In seiner Rolle als Einsatzleiter sei der Feierabend nie garantiert, hebt Stefan Abplanalp noch hervor. Da könne es schon mal vorkommen, dass Sonja zur Arbeit müsse und die Töchter an einem Abend zwei, drei Stunden allein seien, ehe er es nach Hause schaffe. «Das ist dann die Zeit, welche die beiden so richtig für sich geniessen», merkt er mit einem Augenzwinkern an.
Über 6000 Einsätze pro Jahr
Der Rettungsdienst der Spitäler fmi AG ist bei Notfällen im östlichen und zentralen Berner Oberland rund um die Uhr für eine rasche medizinische Betreuung sowie die präklinische Versorgung zuständig.
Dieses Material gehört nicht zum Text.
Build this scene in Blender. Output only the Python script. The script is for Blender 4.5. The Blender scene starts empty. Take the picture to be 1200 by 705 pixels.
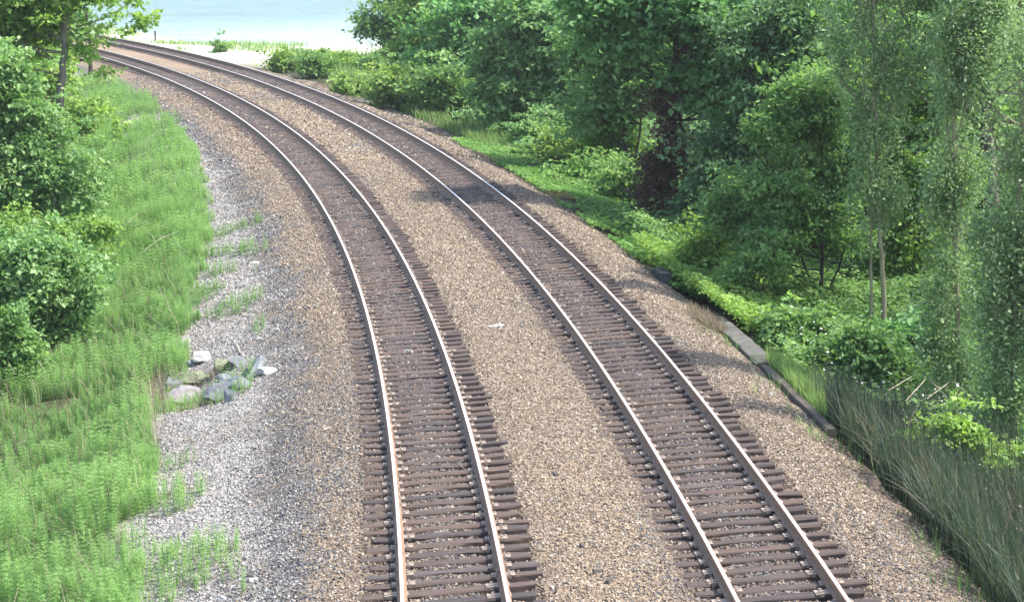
import bpy, bmesh, math, random
import numpy as np
from mathutils import Vector, Matrix

random.seed(7)
RNG = np.random.default_rng(11)
SC = bpy.context.scene
COL = SC.collection

# ------------------------------------------------------------------ camera
F_PX, PITCH, CAM_H, ROLL = 2364.86, 0.190026, 9.6374, -0.020672
cam_d = bpy.data.cameras.new('camera')
cam_d.sensor_width = 36.0
cam_d.lens = F_PX / 1200.0 * 36.0
cam_d.clip_start = 0.5
cam_d.clip_end = 6000
cam = bpy.data.objects.new('camera', cam_d)
COL.objects.link(cam)
_X = Vector((1, 0, 0)); _U = Vector((0, math.sin(PITCH), math.cos(PITCH))); _F = Vector((0, math.cos(PITCH), -math.sin(PITCH)))
_R = _X * math.cos(ROLL) + _U * math.sin(ROLL)
_V = -_X * math.sin(ROLL) + _U * math.cos(ROLL)
M = Matrix(((_R.x, _V.x, -_F.x, 0), (_R.y, _V.y, -_F.y, 0), (_R.z, _V.z, -_F.z, CAM_H), (0, 0, 0, 1)))
cam.matrix_world = M
SC.camera = cam

# ------------------------------------------------------------------ light
SUN_EL, SUN_AZ = math.radians(54), math.radians(92)      # azimuth clockwise from +Y (to the right of the view)
w = bpy.data.worlds.new('World'); SC.world = w; w.use_nodes = True
nt = w.node_tree
sky = nt.nodes.new('ShaderNodeTexSky'); sky.sky_type = 'NISHITA'; sky.sun_disc = False
sky.sun_elevation = SUN_EL; sky.sun_rotation = SUN_AZ
sky.air_density = 1.0; sky.dust_density = 2.0; sky.ozone_density = 1.0
bg = nt.nodes['Background']; bg.inputs['Strength'].default_value = 0.15
nt.links.new(sky.outputs[0], bg.inputs[0])
sl = bpy.data.lights.new('sun', 'SUN'); sl.energy = 3.1; sl.angle = math.radians(1.6); sl.color = (1.0, 0.95, 0.87)
so_ = bpy.data.objects.new('sun', sl); COL.objects.link(so_)
sd = Vector((math.sin(SUN_AZ) * math.cos(SUN_EL), math.cos(SUN_AZ) * math.cos(SUN_EL), math.sin(SUN_EL)))
so_.rotation_euler = sd.to_track_quat('Z', 'Y').to_euler()
so_.location = sd * 300
SC.view_settings.view_transform = 'Standard'; SC.view_settings.look = 'None'
SC.view_settings.gamma = 1.0; SC.view_settings.use_curve_mapping = False
SC.view_settings.exposure = 1.62
SC.render.resolution_x = 1024; SC.render.resolution_y = 601
SC.render.engine = 'CYCLES'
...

Über 80 Mitarbeitende engagieren sich dafür. Der Rettungsdienst verfügt über je einen Stützpunkt in Frutigen, Meiringen und Wilderswil. Im Winter ist er zusätzlich in Adelboden und Grindelwald stationiert. Am Tag stehen fünf bis sieben Teams bereit, in der Nacht deren vier. Im Verlauf eines Jahres führt der Rettungsdienst über 6000 Einsätze durch.
Zu den Personen
Sonja und Stefan Abplanalp sind für den Rettungsdienst der Spitäler fmi AG tätig. Sonja ist 45-jährig und Transportsanitäterin, der 43-jährige Stefan fungiert als stellvertretender Leiter des Rettungsdienstes. Das Paar wohnt mit den beiden Töchtern auf dem eigenen Hof in Unterbach. In der Freizeit ist Sonja regelmässig mit dem Velo unterwegs, ab dem Spätsommer beim Pilze Suchen in den Wäldern anzutreffen und im Winter neuerdings auf der Langlaufloipe. Stefan zieht es mit dem Hund oft in die Natur, zudem geht er auf die Jagd.